▼▼▼

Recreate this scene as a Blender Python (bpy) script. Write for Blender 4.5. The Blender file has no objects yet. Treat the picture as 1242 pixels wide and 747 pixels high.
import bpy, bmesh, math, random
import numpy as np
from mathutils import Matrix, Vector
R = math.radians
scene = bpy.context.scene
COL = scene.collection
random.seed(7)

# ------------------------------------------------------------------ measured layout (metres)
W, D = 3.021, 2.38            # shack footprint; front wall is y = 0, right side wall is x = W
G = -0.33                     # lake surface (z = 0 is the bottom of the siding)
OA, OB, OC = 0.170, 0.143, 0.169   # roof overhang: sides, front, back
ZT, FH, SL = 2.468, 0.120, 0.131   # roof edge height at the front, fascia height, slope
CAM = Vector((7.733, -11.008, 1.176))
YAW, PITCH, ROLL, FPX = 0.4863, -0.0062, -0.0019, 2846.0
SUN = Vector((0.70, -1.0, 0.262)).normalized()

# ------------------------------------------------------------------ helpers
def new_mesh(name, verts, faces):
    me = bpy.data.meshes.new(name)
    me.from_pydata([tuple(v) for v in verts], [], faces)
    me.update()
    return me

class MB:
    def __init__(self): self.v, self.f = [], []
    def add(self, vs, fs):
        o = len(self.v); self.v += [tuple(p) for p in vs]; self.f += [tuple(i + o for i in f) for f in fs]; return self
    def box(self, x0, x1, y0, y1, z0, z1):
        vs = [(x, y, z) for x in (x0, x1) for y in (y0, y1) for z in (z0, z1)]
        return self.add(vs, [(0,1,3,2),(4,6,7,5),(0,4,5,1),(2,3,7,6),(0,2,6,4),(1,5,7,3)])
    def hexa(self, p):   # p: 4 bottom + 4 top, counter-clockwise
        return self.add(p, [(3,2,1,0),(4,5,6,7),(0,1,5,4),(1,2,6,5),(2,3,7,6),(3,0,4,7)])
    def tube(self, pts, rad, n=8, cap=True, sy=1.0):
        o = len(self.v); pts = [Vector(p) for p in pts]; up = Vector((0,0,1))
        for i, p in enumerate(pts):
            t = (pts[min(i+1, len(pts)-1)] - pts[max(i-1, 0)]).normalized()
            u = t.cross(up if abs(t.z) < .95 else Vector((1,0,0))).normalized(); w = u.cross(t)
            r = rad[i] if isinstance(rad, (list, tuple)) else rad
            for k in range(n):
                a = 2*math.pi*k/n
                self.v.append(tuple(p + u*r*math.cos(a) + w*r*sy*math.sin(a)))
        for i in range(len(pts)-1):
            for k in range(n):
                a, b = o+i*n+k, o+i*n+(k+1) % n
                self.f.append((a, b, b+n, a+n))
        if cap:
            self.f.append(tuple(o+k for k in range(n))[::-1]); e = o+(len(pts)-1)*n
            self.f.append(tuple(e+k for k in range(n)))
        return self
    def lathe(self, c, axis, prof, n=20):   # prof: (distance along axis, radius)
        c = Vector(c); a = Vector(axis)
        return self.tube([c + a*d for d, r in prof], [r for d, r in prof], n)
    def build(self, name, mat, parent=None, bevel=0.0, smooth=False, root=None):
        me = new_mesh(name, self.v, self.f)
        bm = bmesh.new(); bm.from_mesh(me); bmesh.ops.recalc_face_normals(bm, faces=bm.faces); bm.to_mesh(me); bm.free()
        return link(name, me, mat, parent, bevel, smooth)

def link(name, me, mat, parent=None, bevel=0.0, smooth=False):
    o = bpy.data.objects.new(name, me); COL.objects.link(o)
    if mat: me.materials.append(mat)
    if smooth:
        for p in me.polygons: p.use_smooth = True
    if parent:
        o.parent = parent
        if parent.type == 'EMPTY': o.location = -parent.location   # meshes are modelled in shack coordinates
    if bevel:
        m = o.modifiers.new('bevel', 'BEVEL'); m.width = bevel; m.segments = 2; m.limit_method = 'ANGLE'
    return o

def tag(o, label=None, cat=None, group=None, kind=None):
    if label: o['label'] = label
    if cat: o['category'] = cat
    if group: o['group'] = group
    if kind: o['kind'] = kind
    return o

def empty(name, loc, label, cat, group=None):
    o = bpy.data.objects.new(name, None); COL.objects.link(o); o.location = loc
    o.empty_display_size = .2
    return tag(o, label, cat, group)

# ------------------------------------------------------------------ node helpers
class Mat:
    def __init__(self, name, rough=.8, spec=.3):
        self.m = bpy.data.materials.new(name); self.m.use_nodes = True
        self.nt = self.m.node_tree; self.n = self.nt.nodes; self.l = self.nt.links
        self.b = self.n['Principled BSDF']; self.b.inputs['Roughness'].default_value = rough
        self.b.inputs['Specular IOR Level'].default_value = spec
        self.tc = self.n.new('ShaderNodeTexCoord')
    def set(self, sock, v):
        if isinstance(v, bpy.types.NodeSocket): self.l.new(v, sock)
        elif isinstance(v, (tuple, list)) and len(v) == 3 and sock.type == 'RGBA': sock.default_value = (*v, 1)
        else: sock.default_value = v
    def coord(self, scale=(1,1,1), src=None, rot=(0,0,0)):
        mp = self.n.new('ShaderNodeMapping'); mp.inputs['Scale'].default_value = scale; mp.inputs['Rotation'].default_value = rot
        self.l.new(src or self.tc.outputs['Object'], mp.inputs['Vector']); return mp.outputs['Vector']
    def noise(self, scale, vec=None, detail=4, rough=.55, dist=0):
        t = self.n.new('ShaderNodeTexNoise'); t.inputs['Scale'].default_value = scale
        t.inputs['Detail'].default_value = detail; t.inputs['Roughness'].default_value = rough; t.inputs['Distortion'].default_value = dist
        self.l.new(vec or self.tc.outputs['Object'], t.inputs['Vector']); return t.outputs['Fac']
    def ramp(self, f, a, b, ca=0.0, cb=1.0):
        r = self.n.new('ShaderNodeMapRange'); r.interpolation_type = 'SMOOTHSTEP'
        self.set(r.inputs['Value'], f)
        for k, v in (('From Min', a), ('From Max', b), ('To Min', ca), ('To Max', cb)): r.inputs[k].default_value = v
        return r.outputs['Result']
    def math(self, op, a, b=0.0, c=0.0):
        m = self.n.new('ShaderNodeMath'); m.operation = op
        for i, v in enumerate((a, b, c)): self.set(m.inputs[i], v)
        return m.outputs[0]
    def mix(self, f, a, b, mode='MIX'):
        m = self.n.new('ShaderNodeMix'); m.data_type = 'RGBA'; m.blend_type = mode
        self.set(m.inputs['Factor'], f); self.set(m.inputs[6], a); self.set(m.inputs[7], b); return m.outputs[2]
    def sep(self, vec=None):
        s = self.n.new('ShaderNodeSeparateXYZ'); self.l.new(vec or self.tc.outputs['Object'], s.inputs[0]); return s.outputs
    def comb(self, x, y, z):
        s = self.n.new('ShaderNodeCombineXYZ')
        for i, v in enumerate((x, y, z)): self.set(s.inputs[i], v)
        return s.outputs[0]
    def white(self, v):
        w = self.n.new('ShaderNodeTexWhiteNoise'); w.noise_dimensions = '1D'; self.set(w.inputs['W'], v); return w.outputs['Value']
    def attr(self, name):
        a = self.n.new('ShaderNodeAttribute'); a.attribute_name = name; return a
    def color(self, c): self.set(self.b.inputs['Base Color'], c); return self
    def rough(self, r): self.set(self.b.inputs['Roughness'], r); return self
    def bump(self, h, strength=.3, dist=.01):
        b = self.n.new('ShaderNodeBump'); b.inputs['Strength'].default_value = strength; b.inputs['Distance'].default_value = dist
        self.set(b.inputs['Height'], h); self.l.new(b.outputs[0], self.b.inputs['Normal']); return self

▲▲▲

→ **Work required**
Return the lines above exactly, keeping every word.

→ **Right answer**
Recreate this scene as a Blender Python (bpy) script. Write for Blender 4.5. The Blender file has no objects yet. Treat the picture as 1242 pixels wide and 747 pixels high.
import bpy, bmesh, math, random
import numpy as np
from mathutils import Matrix, Vector
R = math.radians
scene = bpy.context.scene
COL = scene.collection
random.seed(7)

# ------------------------------------------------------------------ measured layout (metres)
W, D = 3.021, 2.38            # shack footprint; front wall is y = 0, right side wall is x = W
G = -0.33                     # lake surface (z = 0 is the bottom of the siding)
OA, OB, OC = 0.170, 0.143, 0.169   # roof overhang: sides, front, back
ZT, FH, SL = 2.468, 0.120, 0.131   # roof edge height at the front, fascia height, slope
CAM = Vector((7.733, -11.008, 1.176))
YAW, PITCH, ROLL, FPX = 0.4863, -0.0062, -0.0019, 2846.0
SUN = Vector((0.70, -1.0, 0.262)).normalized()

# ------------------------------------------------------------------ helpers
def new_mesh(name, verts, faces):
    me = bpy.data.meshes.new(name)
    me.from_pydata([tuple(v) for v in verts], [], faces)
    me.update()
    return me

class MB:
    def __init__(self): self.v, self.f = [], []
    def add(self, vs, fs):
        o = len(self.v); self.v += [tuple(p) for p in vs]; self.f += [tuple(i + o for i in f) for f in fs]; return self
    def box(self, x0, x1, y0, y1, z0, z1):
        vs = [(x, y, z) for x in (x0, x1) for y in (y0, y1) for z in (z0, z1)]
        return self.add(vs, [(0,1,3,2),(4,6,7,5),(0,4,5,1),(2,3,7,6),(0,2,6,4),(1,5,7,3)])
    def hexa(self, p):   # p: 4 bottom + 4 top, counter-clockwise
        return self.add(p, [(3,2,1,0),(4,5,6,7),(0,1,5,4),(1,2,6,5),(2,3,7,6),(3,0,4,7)])
    def tube(self, pts, rad, n=8, cap=True, sy=1.0):
        o = len(self.v); pts = [Vector(p) for p in pts]; up = Vector((0,0,1))
        for i, p in enumerate(pts):
            t = (pts[min(i+1, len(pts)-1)] - pts[max(i-1, 0)]).normalized()
            u = t.cross(up if abs(t.z) < .95 else Vector((1,0,0))).normalized(); w = u.cross(t)
            r = rad[i] if isinstance(rad, (list, tuple)) else rad
            for k in range(n):
                a = 2*math.pi*k/n
                self.v.append(tuple(p + u*r*math.cos(a) + w*r*sy*math.sin(a)))
        for i in range(len(pts)-1):
            for k in range(n):
                a, b = o+i*n+k, o+i*n+(k+1) % n
                self.f.append((a, b, b+n, a+n))
        if cap:
            self.f.append(tuple(o+k for k in range(n))[::-1]); e = o+(len(pts)-1)*n
            self.f.append(tuple(e+k for k in range(n)))
        return self
    def lathe(self, c, axis, prof, n=20):   # prof: (distance along axis, radius)
        c = Vector(c); a = Vector(axis)
        return self.tube([c + a*d for d, r in prof], [r for d, r in prof], n)
    def build(self, name, mat, parent=None, bevel=0.0, smooth=False, root=None):
        me = new_mesh(name, self.v, self.f)
        bm = bmesh.new(); bm.from_mesh(me); bmesh.ops.recalc_face_normals(bm, faces=bm.faces); bm.to_mesh(me); bm.free()
        return link(name, me, mat, parent, bevel, smooth)

def link(name, me, mat, parent=None, bevel=0.0, smooth=False):
    o = bpy.data.objects.new(name, me); COL.objects.link(o)
    if mat: me.materials.append(mat)
    if smooth:
        for p in me.polygons: p.use_smooth = True
    if parent:
        o.parent = parent
        if parent.type == 'EMPTY': o.location = -parent.location   # meshes are modelled in shack coordinates
    if bevel:
        m = o.modifiers.new('bevel', 'BEVEL'); m.width = bevel; m.segments = 2; m.limit_method = 'ANGLE'
    return o

def tag(o, label=None, cat=None, group=None, kind=None):
    if label: o['label'] = label
    if cat: o['category'] = cat
    if group: o['group'] = group
    if kind: o['kind'] = kind
    return o

def empty(name, loc, label, cat, group=None):
    o = bpy.data.objects.new(name, None); COL.objects.link(o); o.location = loc
    o.empty_display_size = .2
    return tag(o, label, cat, group)

# ------------------------------------------------------------------ node helpers
class Mat:
    def __init__(self, name, rough=.8, spec=.3):
        self.m = bpy.data.materials.new(name); self.m.use_nodes = True
        self.nt = self.m.node_tree; self.n = self.nt.nodes; self.l = self.nt.links
        self.b = self.n['Principled BSDF']; self.b.inputs['Roughness'].default_value = rough
        self.b.inputs['Specular IOR Level'].default_value = spec
        self.tc = self.n.new('ShaderNodeTexCoord')
    def set(self, sock, v):
        if isinstance(v, bpy.types.NodeSocket): self.l.new(v, sock)
        elif isinstance(v, (tuple, list)) and len(v) == 3 and sock.type == 'RGBA': sock.default_value = (*v, 1)
        else: sock.default_value = v
    def coord(self, scale=(1,1,1), src=None, rot=(0,0,0)):
        mp = self.n.new('ShaderNodeMapping'); mp.inputs['Scale'].default_value = scale; mp.inputs['Rotation'].default_value = rot
        self.l.new(src or self.tc.outputs['Object'], mp.inputs['Vector']); return mp.outputs['Vector']
    def noise(self, scale, vec=None, detail=4, rough=.55, dist=0):
        t = self.n.new('ShaderNodeTexNoise'); t.inputs['Scale'].default_value = scale
        t.inputs['Detail'].default_value = detail; t.inputs['Roughness'].default_value = rough; t.inputs['Distortion'].default_value = dist
        self.l.new(vec or self.tc.outputs['Object'], t.inputs['Vector']); return t.outputs['Fac']
    def ramp(self, f, a, b, ca=0.0, cb=1.0):
        r = self.n.new('ShaderNodeMapRange'); r.interpolation_type = 'SMOOTHSTEP'
        self.set(r.inputs['Value'], f)
        for k, v in (('From Min', a), ('From Max', b), ('To Min', ca), ('To Max', cb)): r.inputs[k].default_value = v
        return r.outputs['Result']
    def math(self, op, a, b=0.0, c=0.0):
        m = self.n.new('ShaderNodeMath'); m.operation = op
        for i, v in enumerate((a, b, c)): self.set(m.inputs[i], v)
        return m.outputs[0]
    def mix(self, f, a, b, mode='MIX'):
        m = self.n.new('ShaderNodeMix'); m.data_type = 'RGBA'; m.blend_type = mode
        self.set(m.inputs['Factor'], f); self.set(m.inputs[6], a); self.set(m.inputs[7], b); return m.outputs[2]
    def sep(self, vec=None):
        s = self.n.new('ShaderNodeSeparateXYZ'); self.l.new(vec or self.tc.outputs['Object'], s.inputs[0]); return s.outputs
    def comb(self, x, y, z):
        s = self.n.new('ShaderNodeCombineXYZ')
        for i, v in enumerate((x, y, z)): self.set(s.inputs[i], v)
        return s.outputs[0]
    def white(self, v):
        w = self.n.new('ShaderNodeTexWhiteNoise'); w.noise_dimensions = '1D'; self.set(w.inputs['W'], v); return w.outputs['Value']
    def attr(self, name):
        a = self.n.new('ShaderNodeAttribute'); a.attribute_name = name; return a
    def color(self, c): self.set(self.b.inputs['Base Color'], c); return self
    def rough(self, r): self.set(self.b.inputs['Roughness'], r); return self
    def bump(self, h, strength=.3, dist=.01):
        b = self.n.new('ShaderNodeBump'); b.inputs['Strength'].default_value = strength; b.inputs['Distance'].default_value = dist
        self.set(b.inputs['Height'], h); self.l.new(b.outputs[0], self.b.inputs['Normal']); return self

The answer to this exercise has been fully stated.